英国「EU離脱」の深層とそれに続く「予備軍」

執筆者:田中直毅2016年6月21日

 伊勢志摩サミットを終えたメルケル独首相とオランド仏大統領の2人の心底を推し測ってみよう。
 ユーロ圏からのギリシア離脱(グレグジット)問題の顕在化からすでに6年がたつ。この間ドイツはギリシアに財政規律を促すために、ECB(欧州中央銀行)とIMF(国際通貨基金)という2つの国際機関を使って、ドイツという国家ができるだけ前面に立つことを回避しながら、ギリシア国民に財政面からの緊縮を要求してきた。しかしどうやらもう1度原点に戻らなければならない時点に来たようだ。
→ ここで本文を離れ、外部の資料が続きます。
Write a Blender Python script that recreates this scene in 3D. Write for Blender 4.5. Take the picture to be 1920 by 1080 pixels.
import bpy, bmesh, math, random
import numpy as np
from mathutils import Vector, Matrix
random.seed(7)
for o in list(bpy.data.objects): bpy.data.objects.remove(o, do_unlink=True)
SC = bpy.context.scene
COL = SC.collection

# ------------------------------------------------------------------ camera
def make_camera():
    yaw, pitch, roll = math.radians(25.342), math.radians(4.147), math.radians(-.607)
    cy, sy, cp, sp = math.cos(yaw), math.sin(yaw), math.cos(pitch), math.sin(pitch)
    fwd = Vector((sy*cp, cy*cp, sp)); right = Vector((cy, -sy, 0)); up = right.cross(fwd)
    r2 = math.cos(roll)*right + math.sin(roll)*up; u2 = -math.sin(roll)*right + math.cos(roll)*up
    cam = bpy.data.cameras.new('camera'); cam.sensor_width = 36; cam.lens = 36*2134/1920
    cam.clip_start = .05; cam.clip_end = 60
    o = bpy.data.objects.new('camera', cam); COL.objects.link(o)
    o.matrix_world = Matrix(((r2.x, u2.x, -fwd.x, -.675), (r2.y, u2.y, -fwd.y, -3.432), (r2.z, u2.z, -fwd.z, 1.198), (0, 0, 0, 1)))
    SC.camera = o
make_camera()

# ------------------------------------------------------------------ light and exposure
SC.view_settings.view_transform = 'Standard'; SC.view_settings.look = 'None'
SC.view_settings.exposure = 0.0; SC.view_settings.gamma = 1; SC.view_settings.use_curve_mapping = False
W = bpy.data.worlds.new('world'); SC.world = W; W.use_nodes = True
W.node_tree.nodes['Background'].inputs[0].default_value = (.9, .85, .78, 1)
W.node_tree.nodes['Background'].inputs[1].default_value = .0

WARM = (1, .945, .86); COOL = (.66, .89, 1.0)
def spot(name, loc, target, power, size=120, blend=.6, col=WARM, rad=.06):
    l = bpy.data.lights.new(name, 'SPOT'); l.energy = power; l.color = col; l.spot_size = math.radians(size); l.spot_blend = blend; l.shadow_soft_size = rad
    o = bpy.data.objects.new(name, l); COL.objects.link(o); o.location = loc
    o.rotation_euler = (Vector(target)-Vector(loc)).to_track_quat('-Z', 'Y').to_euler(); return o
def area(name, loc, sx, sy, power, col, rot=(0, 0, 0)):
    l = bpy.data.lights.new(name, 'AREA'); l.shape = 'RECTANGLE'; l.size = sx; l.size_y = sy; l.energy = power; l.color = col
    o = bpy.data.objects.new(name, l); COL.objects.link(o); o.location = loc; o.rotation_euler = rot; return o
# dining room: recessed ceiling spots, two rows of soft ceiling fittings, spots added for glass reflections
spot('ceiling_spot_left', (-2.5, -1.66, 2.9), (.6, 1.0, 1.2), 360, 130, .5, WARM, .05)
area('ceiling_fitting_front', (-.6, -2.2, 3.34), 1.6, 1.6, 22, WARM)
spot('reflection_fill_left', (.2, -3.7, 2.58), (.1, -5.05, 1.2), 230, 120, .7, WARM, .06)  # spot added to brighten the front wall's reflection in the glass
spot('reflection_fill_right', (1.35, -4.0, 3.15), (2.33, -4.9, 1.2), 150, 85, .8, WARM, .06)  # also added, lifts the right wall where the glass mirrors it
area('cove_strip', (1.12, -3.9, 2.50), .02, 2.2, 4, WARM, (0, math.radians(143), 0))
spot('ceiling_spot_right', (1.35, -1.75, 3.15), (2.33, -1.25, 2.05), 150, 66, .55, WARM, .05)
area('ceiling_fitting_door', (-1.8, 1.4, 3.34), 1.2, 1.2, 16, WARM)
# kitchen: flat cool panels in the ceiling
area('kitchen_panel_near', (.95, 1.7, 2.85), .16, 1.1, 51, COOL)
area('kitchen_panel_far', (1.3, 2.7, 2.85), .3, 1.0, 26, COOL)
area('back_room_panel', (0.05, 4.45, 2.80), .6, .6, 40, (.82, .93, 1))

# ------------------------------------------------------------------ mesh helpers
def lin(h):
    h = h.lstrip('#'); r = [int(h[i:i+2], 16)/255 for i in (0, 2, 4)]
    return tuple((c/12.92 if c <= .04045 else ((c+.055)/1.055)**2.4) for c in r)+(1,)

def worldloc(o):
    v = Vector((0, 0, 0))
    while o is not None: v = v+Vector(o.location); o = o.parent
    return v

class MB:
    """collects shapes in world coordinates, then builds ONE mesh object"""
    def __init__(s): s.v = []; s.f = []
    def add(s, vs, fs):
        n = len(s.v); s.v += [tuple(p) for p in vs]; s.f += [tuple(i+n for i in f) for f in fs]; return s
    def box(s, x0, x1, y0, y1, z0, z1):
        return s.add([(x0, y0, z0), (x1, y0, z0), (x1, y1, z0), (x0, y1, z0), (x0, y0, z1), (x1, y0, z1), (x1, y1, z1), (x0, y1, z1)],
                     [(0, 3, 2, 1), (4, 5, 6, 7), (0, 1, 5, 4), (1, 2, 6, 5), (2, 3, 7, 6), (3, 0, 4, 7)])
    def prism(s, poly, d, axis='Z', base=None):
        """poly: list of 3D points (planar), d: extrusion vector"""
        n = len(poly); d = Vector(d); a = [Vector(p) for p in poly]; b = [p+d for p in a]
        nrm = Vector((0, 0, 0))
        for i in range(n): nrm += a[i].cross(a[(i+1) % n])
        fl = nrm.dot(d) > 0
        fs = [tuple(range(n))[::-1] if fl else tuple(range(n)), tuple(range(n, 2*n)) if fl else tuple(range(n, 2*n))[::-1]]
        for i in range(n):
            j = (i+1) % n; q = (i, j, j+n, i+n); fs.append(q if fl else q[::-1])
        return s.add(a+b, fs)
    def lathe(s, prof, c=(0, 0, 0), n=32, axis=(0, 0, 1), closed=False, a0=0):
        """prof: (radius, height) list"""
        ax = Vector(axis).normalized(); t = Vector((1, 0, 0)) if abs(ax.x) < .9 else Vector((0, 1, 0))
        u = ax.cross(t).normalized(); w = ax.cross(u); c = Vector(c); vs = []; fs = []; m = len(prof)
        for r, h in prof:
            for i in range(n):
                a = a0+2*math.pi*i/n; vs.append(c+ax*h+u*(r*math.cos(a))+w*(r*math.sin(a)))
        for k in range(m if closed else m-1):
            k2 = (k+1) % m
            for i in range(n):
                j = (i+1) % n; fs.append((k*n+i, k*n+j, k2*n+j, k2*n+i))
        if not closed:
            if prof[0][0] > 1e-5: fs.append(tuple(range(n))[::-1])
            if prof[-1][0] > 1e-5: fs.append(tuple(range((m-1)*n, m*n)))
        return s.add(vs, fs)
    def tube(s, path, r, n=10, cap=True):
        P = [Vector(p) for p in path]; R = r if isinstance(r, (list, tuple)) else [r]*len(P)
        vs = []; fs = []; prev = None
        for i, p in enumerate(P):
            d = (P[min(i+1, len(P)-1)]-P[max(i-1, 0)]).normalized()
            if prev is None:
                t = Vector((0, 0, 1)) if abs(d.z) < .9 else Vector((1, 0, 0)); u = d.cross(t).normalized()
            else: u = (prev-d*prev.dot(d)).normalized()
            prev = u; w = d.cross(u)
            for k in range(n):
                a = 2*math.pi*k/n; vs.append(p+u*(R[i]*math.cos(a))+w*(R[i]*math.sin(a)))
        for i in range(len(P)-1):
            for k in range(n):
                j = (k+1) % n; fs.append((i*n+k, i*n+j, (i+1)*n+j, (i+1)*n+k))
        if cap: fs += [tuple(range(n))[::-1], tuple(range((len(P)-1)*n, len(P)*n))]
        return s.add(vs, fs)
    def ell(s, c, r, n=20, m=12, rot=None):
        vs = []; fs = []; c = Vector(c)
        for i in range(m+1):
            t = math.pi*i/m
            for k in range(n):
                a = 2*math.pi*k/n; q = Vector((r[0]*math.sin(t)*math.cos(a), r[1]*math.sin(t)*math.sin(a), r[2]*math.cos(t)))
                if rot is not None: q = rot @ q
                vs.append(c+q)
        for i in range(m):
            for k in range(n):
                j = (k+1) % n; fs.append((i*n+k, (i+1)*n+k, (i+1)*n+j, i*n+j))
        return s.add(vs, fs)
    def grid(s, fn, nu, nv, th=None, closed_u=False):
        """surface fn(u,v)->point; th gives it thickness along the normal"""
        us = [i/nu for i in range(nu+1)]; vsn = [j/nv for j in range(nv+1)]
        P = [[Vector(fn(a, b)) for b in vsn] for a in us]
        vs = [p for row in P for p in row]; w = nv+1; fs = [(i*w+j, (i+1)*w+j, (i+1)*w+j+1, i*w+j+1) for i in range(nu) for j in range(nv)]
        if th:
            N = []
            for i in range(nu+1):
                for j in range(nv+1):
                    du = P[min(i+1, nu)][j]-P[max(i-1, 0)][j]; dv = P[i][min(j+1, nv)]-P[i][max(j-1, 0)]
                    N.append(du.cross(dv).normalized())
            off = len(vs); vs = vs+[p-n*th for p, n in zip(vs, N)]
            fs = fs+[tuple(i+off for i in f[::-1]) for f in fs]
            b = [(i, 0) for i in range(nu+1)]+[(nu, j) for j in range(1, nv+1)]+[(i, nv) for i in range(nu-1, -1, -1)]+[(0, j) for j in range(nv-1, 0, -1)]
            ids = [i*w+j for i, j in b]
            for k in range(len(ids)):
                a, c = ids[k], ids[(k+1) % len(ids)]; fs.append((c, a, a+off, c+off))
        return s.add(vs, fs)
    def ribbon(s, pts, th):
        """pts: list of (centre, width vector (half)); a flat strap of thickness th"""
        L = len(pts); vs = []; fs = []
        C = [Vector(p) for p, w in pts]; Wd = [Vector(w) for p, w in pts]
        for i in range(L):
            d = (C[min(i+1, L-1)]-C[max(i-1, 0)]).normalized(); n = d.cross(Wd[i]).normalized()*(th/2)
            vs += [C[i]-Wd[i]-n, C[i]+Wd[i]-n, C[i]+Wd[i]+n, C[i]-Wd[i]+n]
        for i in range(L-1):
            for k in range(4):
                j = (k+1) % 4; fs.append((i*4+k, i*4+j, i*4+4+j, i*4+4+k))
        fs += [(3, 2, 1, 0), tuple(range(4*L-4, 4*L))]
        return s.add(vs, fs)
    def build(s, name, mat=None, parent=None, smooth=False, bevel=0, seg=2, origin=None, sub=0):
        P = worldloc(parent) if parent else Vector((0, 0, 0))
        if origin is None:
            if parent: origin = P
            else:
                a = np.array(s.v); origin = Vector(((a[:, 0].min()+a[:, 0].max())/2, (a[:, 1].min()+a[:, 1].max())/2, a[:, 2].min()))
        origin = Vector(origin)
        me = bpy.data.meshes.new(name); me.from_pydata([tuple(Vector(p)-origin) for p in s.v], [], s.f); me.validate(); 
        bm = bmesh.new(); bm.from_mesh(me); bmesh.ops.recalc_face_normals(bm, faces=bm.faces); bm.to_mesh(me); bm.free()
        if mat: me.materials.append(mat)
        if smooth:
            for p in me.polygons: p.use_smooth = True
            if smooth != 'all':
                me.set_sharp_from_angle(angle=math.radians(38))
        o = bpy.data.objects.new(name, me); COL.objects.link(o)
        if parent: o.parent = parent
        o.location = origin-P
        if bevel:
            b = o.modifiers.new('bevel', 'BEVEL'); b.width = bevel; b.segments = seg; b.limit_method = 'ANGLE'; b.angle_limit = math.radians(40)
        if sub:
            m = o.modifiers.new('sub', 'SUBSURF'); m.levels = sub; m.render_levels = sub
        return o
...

3つの問題が同時に到来したからだ。 

ギリシア問題で対応に限界

 ひとつはECBの個別関与能力に限度が来たことだ。ECBによるマイナス金利導入から2年近くがたつなか、ユーロ圏の経済回復の筋書きがかけない。このためECB総裁のマリオ・ドラギの評価が急落している。このことは、ECBによるギリシア問題へのこれ以上の独自対応が難しいことを示している。
 第2はIMFによる緊急融資も返済期限が近づくとともに、被援助国への注文を具体化せざるをえなくなってきたことだ。他方では、ギリシアの財政再建のプログラムの実行性にはもともと問題があったことをIMFの調査レポートも認めざるをえなくなった。緊縮財政にギリシア国民が耐えられなくなっている政情が明らかになってきたからだ。
 第3はギリシアの政治構造の不安定性ゆえに、ガバナビリティ(統治)の視点から、ギリシア政府の取り扱いが難しくなったことだ。シリア難民がギリシアに結果としてプールされるように押しかけるなか、どのようにギリシア政府と間合いを取るか、という問題が深刻化している。